RETABLO DE FANTOCHES

Teófilo Ruiz

Era el nombre de la compañía de teatro popular que, bajo la dirección de Rafael Dieste recorrió numerosos pueblos de España, en tiempos de la II República, representando espectáculos tragicómicos y esperpénticos. No le faltarían a Dieste ideas para sus funciones en este nuevo Siglo de Oro que vivimos, aunque en esta ocasión la literatura ha dejado paso a la corrupción y a la necedad de la clase política.

Parece confirmado: entramos en carnaval y el espectáculo montado en Cataluña se renueva cada día para alimentar la sed de unos seguidores que piden un más difícil todavía. Referéndum no refrendado ni por los especialistas internacionales contratados por los partidarios de la independencia; proclamación interruptus de la República catalana; aplicación del Art. 155 de la Constitución e intervención de la Generalitat; nuevas elecciones, con Ciudadanos (españolista) como el partido más votado, aunque la mecánica dio la mayoría parlamentaria a los independentistas. Y la pirueta inacabada con la elección del nuevo Presidente de la Generalitat.

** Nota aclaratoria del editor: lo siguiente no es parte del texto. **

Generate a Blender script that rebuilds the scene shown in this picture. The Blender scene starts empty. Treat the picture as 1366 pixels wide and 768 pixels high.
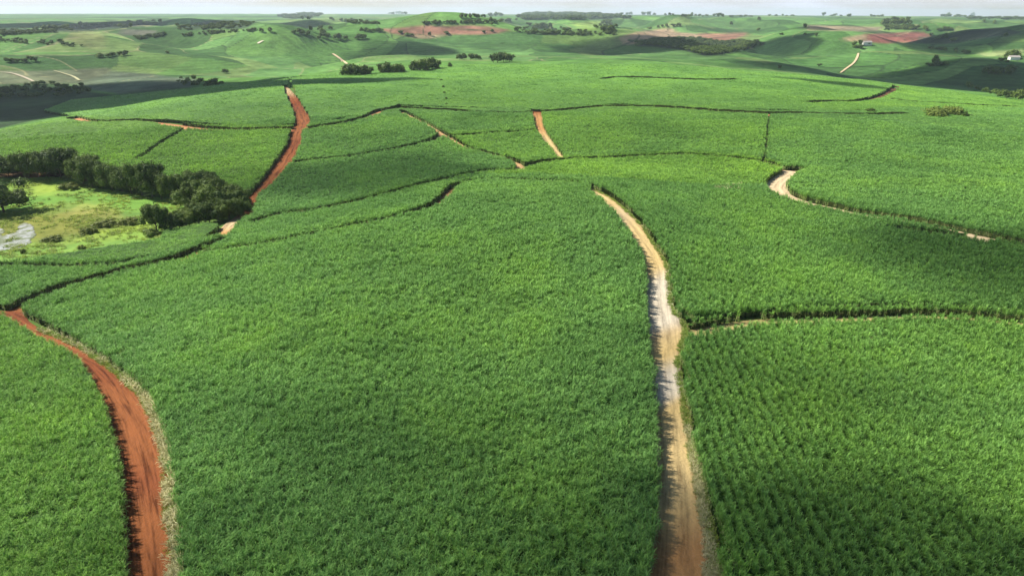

Carles Puigdemont, sacado a última hora casi del anonimato, para sustituir a un repudiado Artur Mas, cada día se parece más al general De la Rovere, personaje de una novela de Indro Montanelli, llevada al cine por Roberto Rosellini e interpretada por Vittorio De Sica: un truhán de los bajos fondos es utilizado por los alemanes para suplantar a un general italiano y llegar hasta la resistencia clandestina. El falso militar termina creyéndose el papel que le han asignado y prefiere morir ante el pelotón de fusilamiento a reconocer su impostura. Puigdemont, que anunció que estaba de paso, ha asumido el papel de conductor de Cataluña hacia la tierra prometida de la República. Parece ignorar que el destino del héroe es la muerte, pero sí tiene claro que no está dispuesto a pasar por riesgos excesivos y puso tierra por medio. Eso sí, alimentando el espectáculo para la pasión independentista y la demanda de los medios de comunicación, sus mejores agentes publicitarios. Tal vez no signifique nada, pero de momento parece que establecerá su residencia en Waterloo. El camino hasta la isla de Santa Elena es una incógnita.

La propuesta de una presidencia «simbólica» y otra «efectiva» se enmarca en la línea de los planteamientos imaginativos de unos políticos que quieren recuperar el poder que tantos años han disfrutado, pero por medio de los juegos de una consola o de un móvil, pensando que su astucia serviría para sorprender al contrario ( el Gobierno) y así lograr su propósito sin riesgos de consideración. De aquí el asombro ante la reacción del Estado por un hecho tan grave como un intento de ruptura de forma unilateral. Pero parece que la épica entre los dirigentes independentistas empieza a disminuir y ya se van sumando voces a la del diputado Tardá  que pedía el sacrificio de Puigdemont si ese era el precio que había que pagar para restablecer la situación (recobrar el control de las instituciones en Cataluña. El poder, en definitiva). Como anticipo de ese posible escenario hemos visto el acatamiento a la Constitución realizado por varios implicados en el proceso separatista. No obstante, ofrecen la misma credibilidad que la del ateo que al borde de la muerte pide auxilio sacerdotal (por si acaso hay Dios).

Lo que no se puede negar es el apoyo popular del independentismo. Salvo los más fanáticos, todos están al tanto de las consecuencias inmediatas: salida de la UE y del Euro, huida de empresas, descenso económico, etc. Se ha llegado a la situación en la que la mitad de la población elige sufrir graves pérdidas con tal de que el contrario resulte tan perjudicado o más que él.

Y para buscar una salida a una situación tan compleja, en la que se han forzado los límites de los soportes legales autonómicos y estatales, una clase política de difícil clasificación. En su «Origen y definición de la Necedad» D. Francisco de Quevedo apunta 50 clases de necios, aunque advierte que hay muchas más. En este caso, los concernidos en tan grave asunto, tanto estatales como autonómicos, aumentarían la lista en considerable. Ante este panorama tan solo cabe recordar al conde de Romanones y su «Joder, qué tropa».